Parsing through Locke's 2012 numbers are similar difficult. There's the bad ERA (5.50) and there's the astronomical home run rate (six in 34 1/3 innings, basically three times his rate in Indy), but there's also a good strikeout rate (34 in those 34 1/3 innings), decent control, and a 49% groundball rate. As a result, Locke's xFIP (3.70) is downright solid and you could easily look at his numbers and conclude that he'd gotten unlucky with the home runs and that he'll be generally fine this year in the back of the rotation.
That might be the right conclusion to draw with him, honestly. I can tell you that none of his starts last September impressed me and that my own personal opinion of him took a hit as a result, but it's still only 51 innings and ten starts and 12 appearances over two seasons. If we use the Paul Maholm comparison, Maholm was a terrible starter as a 24-year old and a pretty bad one as a 25-year old and he was pretty uneven after that until putting together back-to-back strong seasons in 2011 and 2012 as a 29 and then 30 year old. Obviously we'd all like to hope that it won't take Locke that long to put things together, but it doesn't seem fair to damn him for some rough starts as a 23-24 year old.

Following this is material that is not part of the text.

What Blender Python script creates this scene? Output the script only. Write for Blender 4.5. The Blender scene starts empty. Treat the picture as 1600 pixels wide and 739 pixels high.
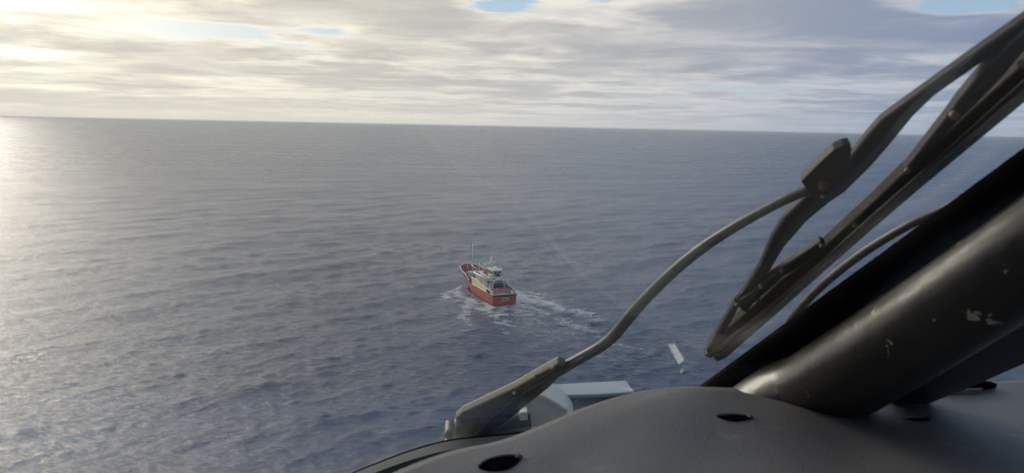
import bpy, bmesh, math, random
import numpy as np
from mathutils import Vector, Matrix
R = math.radians
random.seed(4); rng = np.random.default_rng(11)
scene = bpy.context.scene
COL = scene.collection

# ------------------------------------------------------------------ camera
W, Hh = 1600.0, 739.0
FPX = 1256.0
CAMZ = 52.0
PITCH = math.atan((369.5-197.0)/FPX)
ROLL = R(1.11)
fwd = Vector((0, math.cos(PITCH), -math.sin(PITCH)))
r0 = Vector((1, 0, 0)); u0 = r0.cross(fwd)
right = r0*math.cos(ROLL) + u0*math.sin(ROLL)
up = u0*math.cos(ROLL) - r0*math.sin(ROLL)
cam = bpy.data.cameras.new('camera'); camo = bpy.data.objects.new('camera', cam); COL.objects.link(camo)
M = Matrix((right, up, -fwd)).transposed().to_4x4(); M.translation = (0, 0, CAMZ)
camo.matrix_world = M
cam.sensor_width = 36; cam.lens = 36*FPX/W
cam.clip_start = 0.02; cam.clip_end = 200000
cam.dof.use_dof = True; cam.dof.focus_distance = 240; cam.dof.aperture_fstop = 36*FPX/W/1.4
scene.camera = camo
# ------------------------------------------------------------------ sun
SAZ, SEL = R(-45), R(17)
sund = Vector((math.sin(SAZ)*math.cos(SEL), math.cos(SAZ)*math.cos(SEL), math.sin(SEL)))
sl = bpy.data.lights.new('sun', 'SUN'); sl.energy = 1.25; sl.angle = R(25); sl.color = (1, .90, .77)
so = bpy.data.objects.new('sun', sl); COL.objects.link(so)
so.rotation_euler = sund.to_track_quat('Z', 'Y').to_euler(); so.location = (0, 0, 300)
# ------------------------------------------------------------------ world
world = bpy.data.worlds.new('World'); scene.world = world; world.use_nodes = True
nt = world.node_tree; nt.nodes.clear(); N = nt.nodes; L = nt.links
def node(t, **k):
    n = N.new(t)
    for a, b in k.items(): setattr(n, a, b)
    return n
def setin(n, i, v):
    if hasattr(v, 'is_output') or isinstance(v, bpy.types.NodeSocket): L.new(v, n.inputs[i])
    else: n.inputs[i].default_value = v
def m(op, a, b=0.0, c=0.0, clamp=False):
    n = node('ShaderNodeMath', operation=op, use_clamp=clamp)
    setin(n, 0, a); setin(n, 1, b); setin(n, 2, c); return n.outputs[0]
def sstep(x, a, b):
    n = node('ShaderNodeMapRange', interpolation_type='SMOOTHSTEP')
    setin(n, 0, x); setin(n, 1, a); setin(n, 2, b); return n.outputs[0]
def mixc(f, a, b):
    n = node('ShaderNodeMix', data_type='RGBA'); setin(n, 0, f)
    for i, v in ((6, a), (7, b)):
        if isinstance(v, tuple): n.inputs[i].default_value = (*v, 1)
        else: L.new(v, n.inputs[i])
    return n.outputs[2]
tc = node('ShaderNodeTexCoord'); nv = node('ShaderNodeVectorMath', operation='NORMALIZE'); L.new(tc.outputs['Generated'], nv.inputs[0])
D = nv.outputs[0]
sep = node('ShaderNodeSeparateXYZ'); L.new(D, sep.inputs[0]); dx, dy, dz = sep.outputs
zc = m('ADD', m('MAXIMUM', dz, 0.0), 0.045)
px_, py_ = m('DIVIDE', dx, zc), m('DIVIDE', dy, zc)
cmb = node('ShaderNodeCombineXYZ'); L.new(px_, cmb.inputs[0]); L.new(py_, cmb.inputs[1]); cmb.inputs[2].default_value = 3.3
def noise(vec, sc, det=5, rough=.55, dist=0.0, off=(0, 0, 0)):
    mp = node('ShaderNodeMapping'); L.new(vec, mp.inputs[0]); mp.inputs['Location'].default_value = off
    n = node('ShaderNodeTexNoise'); L.new(mp.outputs[0], n.inputs['Vector'])
    n.inputs['Scale'].default_value = sc; n.inputs['Detail'].default_value = det
    n.inputs['Roughness'].default_value = rough; n.inputs['Distortion'].default_value = dist
    return n.outputs['Fac']
n1 = noise(cmb.outputs[0], .31, 6, .55, .3, (2.1, 5.4, 0))
n2 = noise(cmb.outputs[0], .95, 8, .64, .2, (7.0, 1.0, 0))
dens = m('ADD', m('ADD', m('MULTIPLY', n1, .66), m('MULTIPLY', n2, .56)), -.11)
# gaps and banks of cloud, as directions (azimuth, elevation) of the sky
az = m('ARCTAN2', dx, dy); el = m('ARCSINE', dz)
def lobe(px, py, sx, sy, amp, off):
    c = right*((px-800)/FPX) + up*((369.5-py)/FPX) + fwd; c.normalize()
    a0, e0 = math.atan2(c.x, c.y), math.asin(c.z)
    ta = m('DIVIDE', m('SUBTRACT', az, a0), sx/FPX); te = m('DIVIDE', m('SUBTRACT', el, e0), sy/FPX)
    g = m('EXPONENT', m('MULTIPLY', m('ADD', m('MULTIPLY', ta, ta), m('MULTIPLY', te, te)), -1.0))
    return m('ADD', off, m('MULTIPLY', g, amp))
for a in [(310, 47, 160, 14, -.27), (780, 10, 85, 24, -.22), (835, 62, 60, 10, -.11), (960, 4, 60, 12, -.10), (520, 48, 40, 9, -.06), (1525, 4, 70, 16, -.2),
          (30, 20, 130, 40, -.14), (1480, 98, 130, 8, -.14), (1200, 112, 130, 8, -.17), (1150, 45, 330, 50, .12), (700, 50, 110, 30, .12),
          (480, 15, 200, 18, .10), (350, 108, 280, 14, .08), (950, 102, 160, 9, .08), (880, 122, 70, 6, -.09),
          (640, 116, 110, 7, -.10), (60, 82, 200, 5, -.12), (150, 118, 160, 6, -.11), (90, 60, 150, 12, .10), (1330, 138, 120, 6, -.07), (1000, 142, 120, 5, -.07)]:
    dens = lobe(*a, dens)
hi_ = m('MULTIPLY', sstep(el, .18, .36), sstep(az, -.35, .25))
dens = m('SUBTRACT', dens, m('MULTIPLY', hi_, .17))
cover = sstep(dens, .37, .45)
tex = noise(cmb.outputs[0], .95, 6, .52, .4, (3.0, 9.0, 0))
thick = sstep(m('ADD', dens, m('MULTIPLY', m('SUBTRACT', tex, .5), .30)), .37, .57)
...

McPherson's just nine days older than Locke, but his career looks much different. He was drafted by Dave Littlefield in the 14th round of the 2007 draft. Because he spent a year at a community college, he was drafted after his freshman year at Alabama and as a result, sent to the GCL instead of the NY/Penn League, where he was promoted after a few starts. He was mostly unimpressive in 2008 with State College and 2009 with West Virginia, but when he repeated the Sally League in 2010 his strikeout rate exploded and he got onto the radar as a fringe prospect. He went to Bradenton in 2011 and made 12 starts where he put up a silly 10.0 K/BB ratio (7.5 K/9, 0.8 BB/9) before being promoted to Altoona, where he made 16 generally strong starts. He stayed in Altoona to start the year last year because of an early season injury, made nine starts, went to Indianapolis and dominated in three starts, and found himself in Pittsburgh. He made seven relief appearances and three starts for the Pirates. His relief work was good and his first two starts weren't, but his last start of the year saw him throw six shutout innings against the Reds, striking out five, walking one, and scattering four hits.
If you asked me to pick between a lefty with a decent fastball, a curve, and a change that can keep the ball on the ground vs. a righty with flyball tendencies with decent fastball command and not much else, I'd think it was a no-brainer and I'd go with the lefty. If you asked me to pick between Jeff Locke and Kyle McPherson, I'd say that I want to give McPherson a shot because Locke's big league work thus far hasn't impressed me all that much.